October 06, 2004

Doubles

Somewhere in India, I probably have a doppleganger. I remember, when young, watching a news report from that country and seeing a boy of my age in a small crowd of people. He was a bit taller than me, and his skin was darker, but other than that he was identical in appearance - the face, its shape, its features, his expression. That was why I noticed him. That was why I was startled. Unsettled, perhaps, by the train of thought that leads from that, that all over the world there are people who basically look like you, with whom you have a shared identity than goes above and beyond - or rather, goes below, goes deeper - than simply that of our common humanity. Versions of me, all ovor the world, and I a version of them. From that, of course, you ask yourself what it would be like to be them, what you would be if you had grown up in a completely different environment, whether and to what extent you would still be you.

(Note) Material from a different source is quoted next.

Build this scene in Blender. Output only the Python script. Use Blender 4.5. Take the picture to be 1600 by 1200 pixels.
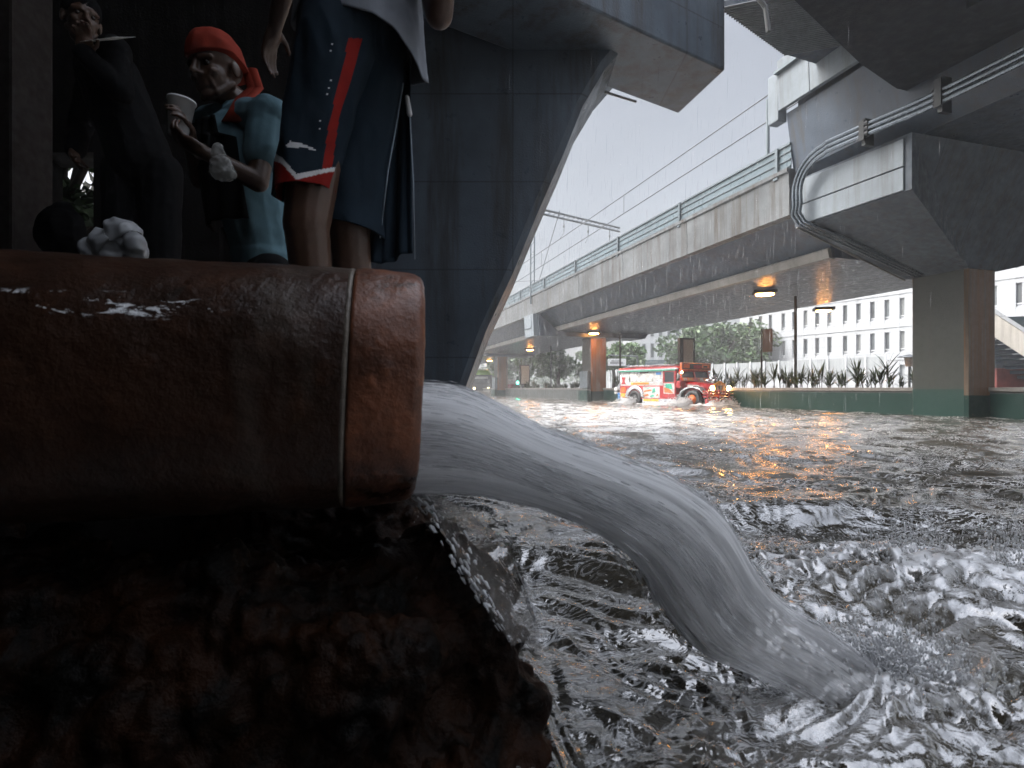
import bpy, bmesh, math, random
import numpy as np
from mathutils import Vector, Matrix, Euler
from math import radians as R, sin, cos, pi, sqrt

for o in list(bpy.data.objects):
    bpy.data.objects.remove(o)
S = bpy.context.scene
COL = S.collection
random.seed(7)
RNG = np.random.default_rng(11)

# ------------------------------------------------------------------ camera
F = 850.0                     # focal length in photo pixels (photo 1600 wide)
CZ = 0.8                      # camera height over the flood water
HY = 607.0                    # row of the horizon
cam_d = bpy.data.cameras.new("camera")
cam = bpy.data.objects.new("camera", cam_d)
COL.objects.link(cam)
cam.location = (0, 0, CZ)
cam.rotation_euler = (R(90), 0, 0)
cam_d.sensor_width = 36
cam_d.lens = 36 * F / 1600
cam_d.shift_y = 7 / 1600
cam_d.dof.use_dof = True
cam_d.dof.focus_distance = 6.5
cam_d.dof.aperture_fstop = 5.0
cam_d.clip_start = 0.02
cam_d.clip_end = 3000
S.camera = cam

# ------------------------------------------------------------------ sky and sun (overcast)
w = bpy.data.worlds.new("World")
S.world = w
w.use_nodes = True
nt = w.node_tree
bg = nt.nodes["Background"]
sky = nt.nodes.new("ShaderNodeTexSky")
sky.sky_type = 'NISHITA'
sky.sun_disc = False
sky.sun_elevation = math.asin(0.69)
sky.sun_rotation = math.atan2(-0.72, -0.05)
sky.air_density = 1.0
sky.dust_density = 6.0
sky.ozone_density = 1.0
hs = nt.nodes.new("ShaderNodeHueSaturation")
hs.inputs['Saturation'].default_value = 0.38
nt.links.new(sky.outputs[0], hs.inputs['Color'])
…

More unsettling, to be reminded of yourself unwillingly. On seeing my father for the first time in twenty years, I found myself thinking, immediately, disturbingly:

- that is me looking back at me, me in twenty years
- I don't want to be like that. I don't want to be like him.

It must be a common enough experience, and a common enough reaction. So, too, must be coming across people who remind you of yourself, not because their face is akin to yours but because you cannot avoid the fact that there is something that is true about them that is, uncomfortably, as true of you. Something about their character which is destructive, or negative or otherwise unattractive. (I might spend much of this month writing about BS Johnson, who reminded me of myself from practically the first page of Coe's biography and continued to do so right down to his disturbing end.) What we hate most in other people is the mirror they hold up to us: what we secretly hate, or fear, about ourselves.

Or more tangential. I was in the Bay Hotel in Port Erin on Sunday night, and there was another man at a different table, who, the more I thought about him, reminded me of me. He was alone, as I was, eating there to get away from the interminable closing ceremony at the chess tournament, as I was, dressed in jeans and t-shirt, as I was. He had something to read, as I did, whether for want of other company or to spin out the time. He was roughly the same age as me, but had that same peculiar aspect, one of looking slightly younger than one's age, less worn than the average, and yet having the air, the eyes, of somebody who felt much older than their years. He even had long hair. I do not have long hair any more, but I did, for years, and the change was was less a choice of style than an attempt to throw off an old identity. It is still me, even if it is a me which I no longer want.

Which is the point. It was not too hard to imagine somebody giving a description of this other man, and someone else, someone who knew me, identifying them as me. What am I like? I am like this, and this, and this. And if you take those characteristics and locate them in someone else, then that is somebody who I am like, however unwelcome the comparison may be. This other person, they are not much unlike you. They could be taken for you. What they are, is what you might have been.

On this occasion the comparison was most unwelcome. I know what the gentleman concerned does for a living. He is a journalist with the Sun.